Transatlantic travel still amazes me. We nod off as we leave the soggy ground in Boston and several hours later we're awakened by the pilot's welcome as we touch down in the bone dryness of Spain.
Staring out the window as we approach the terminal in Madrid I flashed back to a man I hadn't thought about in decades. I met him in Bakersfield, California, and had commented to him that I had just made the drive there from Los Angeles (about 90-minutes). He looked up and said, "I've never been to Los Angeles."
Long pause.
“Really?” I said in disbelief. This guy must have been in his late 30’s, he owned a nice car and had a decent job, as I later learned. There wasn't any hardship preventing him from making the trip. And yet the 2nd largest city in the U.S. was 90-minutes south of his front door and he simply never bothered to take a peek.

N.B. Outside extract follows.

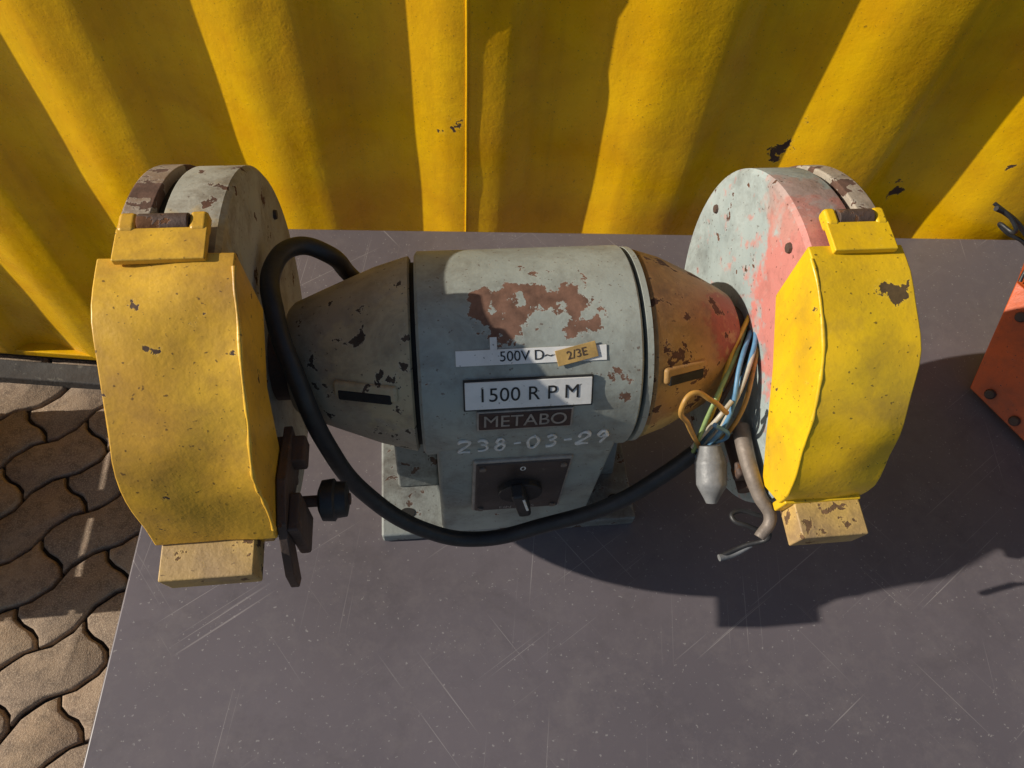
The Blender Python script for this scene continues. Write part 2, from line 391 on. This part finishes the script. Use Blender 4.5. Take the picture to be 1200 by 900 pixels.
def tang(ang):
    u=Vector((0,-math.cos(rad(ang)),math.sin(rad(ang)))); up=Vector((0,math.sin(rad(ang)),math.cos(rad(ang))))
    return u,Matrix((Vector((1,0,0)),up,u)).transposed()
def place(ang,x,r=RM): 
    u,M=tang(ang); return Vector((x,0,.34))+u*r,u,M
c,u,M=place(53,.010); box('sticker_base',c+u*.0005,(.152,.0155,.0012),M_label,G,.0003,rot=M)
text('sticker_text','500V D~',.0145,c+u*.0014+Vector((-.006,0,0)),M,M_ink,G,ext=.0001)
box('sticker_kraft',c+u*.0022+Vector((.045,0,0)),(.042,.016,.001),M_kraft,G,.0003,rot=M@Matrix.Rotation(rad(12),3,'Z'))
text('sticker_kraft_text','2/3E',.012,c+u*.0030+Vector((.045,0,0)),M@Matrix.Rotation(rad(12),3,'Z'),M_rust,G,ext=.0001)
box('sticker_torn',c+u*.0003+M@Vector((-.038,.008,0)),(.007,.024,.001),M_label,G,.0003,rot=M)
c,u,M=place(34,.006); box('speed_plate',c+u*.0012,(.132,.034,.003),M_ink,G,.0006,rot=M)
box('speed_plate_face',c+u*.0022,(.129,.0305,.003),M_label,G,.0006,rot=M)
text('speed_text','1500 R P M',.0215,c+u*.0041,M,M_ink,G,sx=1.0,space=1.03,ext=.0001)
c,u,M=place(18,.003); box('nameplate',c+u*.0006,(.100,.027,.003),M_letter,G,.001,rot=M)
box('nameplate_face',c+u*.0016,(.096,.023,.003),M_plate,G,.001,rot=M)
text('nameplate_text','METABO',.0225,c+u*.0036,M,M_letter,G,sx=1.0,ext=.0002)
Mf=Matrix((Vector((1,0,0)),Vector((0,0,1)),Vector((0,-1,0)))).transposed()
dig={'2':[[(0,.75),(.15,.97),(.45,1),(.6,.8),(.5,.55),(.2,.25),(0,0),(.3,.06),(.65,.02)]],
 '3':[[(.05,.9),(.3,1),(.55,.85),(.5,.62),(.25,.52),(.5,.48),(.62,.25),(.45,.03),(.1,.02)]],
 '8':[[(.5,.85),(.3,1),(.1,.82),(.2,.6),(.5,.42),(.58,.18),(.32,0),(.08,.16),(.18,.42),(.45,.62),(.52,.82)]],
 '-':[[(.05,.45),(.5,.5)]],
 '0':[[(.35,1),(.08,.75),(.05,.3),(.28,0),(.55,.2),(.6,.65),(.35,1)]],
 '9':[[(.55,.8),(.35,1),(.1,.85),(.12,.6),(.35,.5),(.55,.75),(.55,.4),(.4,.02)]]}
x=-.066; random.seed(9)
for i,ch in enumerate('238-03-29'):
    for st in dig[ch]:
        pts=[]
        for (a,b_) in st:
            px=x+a*.0190+random.uniform(-.0006,.0006); pz=.312+b_*.031+random.uniform(-.0008,.0008)+i*.0007
            yy=-.1152 if pz>.338 else -.1137+(.34-pz)*.0285
            pts.append((px,yy-.0008,pz))
        cu=tube('chalk_stroke_%d'%i,pts,.0018,M_chalk,G,2)
        for b_ in cu.data.splines[0].bezier_points: b_.radius=random.uniform(.65,1.2)
    x+=.0195 if ch!='-' else .0165
zc=.212
yb=-.113+(.34-zc)*.0285
box('switch_frame',(.008,yb-.003,zc),(.116,.008,.150),M_letter,G,.003)
box('switch_plate',(.008,yb-.005,zc),(.110,.008,.144),M_switch,G,.003)
text('switch_zero','0',.015,Vector((.008,yb-.0092,zc+.056)),Mf,M_chalk,G,ext=.0001)
text('switch_caption','EIN   AUS',.011,Vector((.008,yb-.0092,zc-.062)),Mf,M_letter,G,ext=.0001)
def cyl_y(name,c,r,y0,y1,mat,seg=32,bev=.0015):
    v=[];f=[]
    for y in (y0,y1):
        for s in range(seg): a=2*math.pi*s/seg; v.append((c[0]+r*math.cos(a),y,c[1]+r*math.sin(a)))
    for s in range(seg): t=(s+1)%seg; f.append((s,t,seg+t,seg+s))
    f+= [tuple(range(seg)),tuple(range(seg,2*seg))]
    return meshobj(name,v,f,mat,G,bevel=bev)
cyl_y('switch_dial',(.008,zc),.027,yb-.008,yb-.018,M_black)
box('switch_knob',(.008,yb-.026,zc),(.016,.020,.066),M_black,G,.004,rot=Matrix.Rotation(rad(-12),3,'Y'))
box('switch_pointer',(.0118,yb-.0365,zc+.010),(.003,.002,.034),M_chalk,G,.0005,rot=Matrix.Rotation(rad(-12),3,'Y'))
for i,(x,z) in enumerate(((-.039,zc-.062),(.055,zc-.062),(-.039,zc+.062),(.055,zc+.062))):
    cyl_y('switch_screw_%d'%i,(x,z),.004,yb-.008,yb-.0115,M_steel,16,.0005)

# ---- left tool rest
def plateYZ(name,poly,x0,x1,mat): return prism(name,poly,x0,x1,mat,G,.0015)
plateYZ('rest_plate',[(y,z+.030) for y,z in [(-.10,.34),(-.165,.355),(-.205,.34),(-.240,.29),(-.243,.262),(-.232,.255),(-.205,.30),(-.17,.31),(-.11,.29)]],-.242,-.233,M_rust)
box('rest_arm',(-.247,-.125,.358),(.055,.03,.022),M_rust,G,.003)
box('rest_arm_b',(-.228,-.190,.330),(.012,.04,.07),M_rust,G,.003)
lathe('rest_screw',[(-.24,.006),(-.18,.006)],M_rust,G,20,cy=-.165,cz=.325)
lathe('rest_knob',[(-.212,.012),(-.208,.021),(-.196,.022),(-.194,.019),(-.184,.018),(-.182,.010)],M_black,G,28,cy=-.165,cz=.325)
Gi=(Matrix.Translation((.055,.455,0))@Matrix.Rotation(rad(3.4),4,'Z')).inverted()
def W(l): return [Gi@Vector(p) for p in l]
cab=[(440,350,.33),(410,322,.37),(385,298,.42),(350,288,.44),(320,312,.45),(322,370,.44),(350,450,.40),(382,520,.33),(430,580,.24),(500,622,.17),(560,632,.14),(640,615,.16),(720,590,.20),(780,555,.24),(815,530,.27)]
tube('power_cable',W([U(*p) for p in cab]),.0098,M_black,G,8)
base=[(884,372,.385),(872,420,.385),(852,478,.35),(818,528,.27)]
off=[(0,-10),(9,4),(-9,-4),(4,-5),(14,8),(-16,6),(-2,8)]
for i,(cn,(dx,dy)) in enumerate(zip(('brown','white','yellow','blue','ochre','green','blue'),off)):
    pp=[(a+dx*(.5 if k==0 else 1.1 if k<3 else .45)+random.uniform(-6,6)*(k in(1,2)),b+dy,z+random.uniform(-.006,.006)) for k,(a,b,z) in enumerate(base)]
    tube('wire_%d_%s'%(i,cn),W([U(*p) for p in pp]),.0026,M_w[cn],G,4)
tube('wire_loop',W([U(*p) for p in [(852,484,.37),(832,468,.40),(812,461,.41),(800,476,.40),(806,496,.36),(820,524,.29)]]),.0028,M_w['ochre'],G,4)
tube('wire_loop_b',W([U(*p) for p in [(838,498,.36),(852,512,.32),(835,520,.30),(818,528,.28)]]),.0026,M_w['blue'],G,4)
tube('wire_loop_c',W([U(*p) for p in [(858,470,.37),(842,490,.36),(828,505,.33),(812,524,.285)]]),.0026,M_w['white'],G,4)
def blobtube(name,pts,radii,mat):
    o=tube(name,pts,1.0,mat,G,8)
    for b,r in zip(o.data.splines[0].bezier_points,radii): b.radius=r
    return o
blobtube('taped_end',W([U(*p) for p in [(832,522,.31),(833,542,.30),(834,568,.29),(834,590,.28)]]),[.012,.018,.017,.006],M_tape)
blobtube('rest_rod',W([U(*p) for p in [(868,500,.32),(878,545,.32),(890,580,.31),(903,608,.30),(890,630,.29)]]),[.010,.009,.008,.007,.006],M_steel)
tube('rest_rod_b',W([U(*p) for p in [(856,510,.29),(866,545,.28),(874,575,.28)]]),.009,M_rust,G)
box('rest_clamp',Gi@Vector(U(872,552,.30)),(.024,.018,.020),M_rust,G,.004)
tube('loose_strap',W([U(*p) for p in [(845,652,.24),(872,640,.25),(902,628,.27),(880,618,.28),(858,606,.28),(862,600,.28),(892,605,.28)]]),.0028,M_black,G,4)
tube('loose_strap_end',W([U(*p) for p in [(843,654,.24),(858,650,.24),(880,638,.25)]]),.004,M_tape,G,4)

# ---------------------------------------------------------------- orange machine at right edge
O=empty('orange_machine_housing',(0,0,T))
a=Vector(U(1137,455,.012)); b=Vector(U(1205,522,.012)); c_=Vector(U(1192,330,.16)); 
e=b-a; c2=c_+e*3; b2=a+e*3
v=[a,b2,c2,c_]
meshobj('sloped_panel',v+[Vector((x.x,x.y,max(.002,x.z-.005)))+Vector((.02,.02,0)) for x in v],[(0,1,2,3),(7,6,5,4),(0,4,5,1),(1,5,6,2),(2,6,7,3),(3,7,4,0)],M_orange,O,bevel=.002)
up=Vector((.06,.10,.03))
meshobj('upper_panel',[c_+Vector((0,0,.002)),c2+Vector((0,0,.002)),c2+up,c_+up,c_+up-Vector((-.02,.01,.06)),c2+up-Vector((-.02,.01,.06))],[(0,1,2,3),(3,2,5,4)],M_orange,O)
nrm=(b2-a).cross(c_-a).normalized()
for i,(s_,q_) in enumerate(((.12,.10),(.30,.08),(.1,.8))):
    p=a+e*s_*3*.8+(c_-a)*q_+nrm*.003
    vv=[];n=14
    ex=e.normalized(); ey=nrm.cross(ex)
    for hh,rr in ((0,.009),(.006,.007)):
        for k in range(n): vv.append(p+nrm*hh+(ex*math.cos(2*math.pi*k/n)+ey*math.sin(2*math.pi*k/n))*rr)
    meshobj('rivet_%d'%i,vv,[tuple(range(n,2*n))]+[(k,(k+1)%n,n+(k+1)%n,n+k) for k in range(n)],M_rust,O)
tube('lead_wire',[U(*p) for p in [(1196,330,.17),(1208,300,.2),(1200,284,.22),(1180,272,.23),(1172,262,.24),(1190,272,.25),(1185,255,.27),(1166,238,.28)]],.003,M_black,O,4)
tube('lead_wire_b',[U(*p) for p in [(1215,300,.2),(1200,270,.24),(1180,250,.27),(1168,244,.28)]],.004,M_black,O,4)

# ---------------------------------------------------------------- added shadow caster: invented pallet stack, unseen left of the frame
P=empty('added_shade_pallet',(-1.88,.70,.02),rad(4))  # invented off-frame stack, added to cast slatted shade on the left pavers
for lv in range(2):
    z=lv*.145
    for k in range(3):
        box('shade_bearer_%d%d'%(lv,k),(-.0,-.24+k*.24,z+.06),(.98,.08,.075),M_wood,P,.003)
    for k in range(7):
        box('shade_deck_%d%d'%(lv,k),(-.46+k*.153,0,z+.111),(.10,.58,.022),M_wood,P,.002)
        if k%3==0: box('shade_foot_%d%d'%(lv,k),(-.46+k*.153,0,z+.011),(.10,.58,.020),M_wood,P,.002)

# ---------------------------------------------------------------- light
phi=rad(1.5); el=rad(26.5)
sd=Vector((math.cos(el)*math.cos(phi),math.cos(el)*math.sin(phi),-math.sin(el)))
sun=bpy.data.lights.new('sun','SUN'); sun.energy=5.0; sun.angle=rad(.5); sun.color=(1,.92,.80)
so=bpy.data.objects.new('sun',sun); C.objects.link(so); so.rotation_euler=sd.to_track_quat('-Z','Y').to_euler(); so.location=(-3,0,4)
w=bpy.data.worlds.new('World'); S.world=w; w.use_nodes=True; t=w.node_tree
sk=t.nodes.new('ShaderNodeTexSky'); sk.sky_type='NISHITA'; sk.sun_disc=False; sk.sun_elevation=el; sk.sun_rotation=rad(270-1.5)
bg=t.nodes['Background']; bg.inputs[1].default_value=.078; t.links.new(sk.outputs[0],bg.inputs[0])
S.view_settings.view_transform='Standard'; S.view_settings.look='None'; S.view_settings.exposure=0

There was a graduation speaker who, many years ago, encouraged his audience to see the world. I wish this guy had heard him. He said, “Imagine having the means to travel and yet going nowhere.” I wondered if that guy is still there, still sticking close to home.
Why does that matter? Lots of reasons actually, not the least of which is that a stay-in-your-comfort-zone-at-all-costs attitude is a barrier to discovering the whole spectrum of life that's here to be lived. This isn't so much about exotic travel; it's about getting to know the neighbor just down the street, in the next city, or perhaps across the ocean. As one person illustrated the point: “Imagine you love reading books and one day the librarian mentions there’s an upstairs.” And to think you might have missed it.
What holds us down? I imagine it's the usual suspects: ignorance and fear. They hold us in our seats and rob us of the wonder, the mobility, the happiness, and the joys we experience when we venture out of our boxes and see what life has to offer -- and embrace it. If we’re not open to learning something new about a nearby community or a faraway land, it’s more difficult to spot what's new and good here in our own lives.
I'm heading into a country where I can't speak the language, where I don't know most of the people, and yet where I'm convinced there are exciting discoveries to make, people to meet, unfamiliar cultural practices to get used to, and because of all that an enormous value to be added that will enrich my life.
I think I hear that librarian whispering to me, “There’s an upstairs!”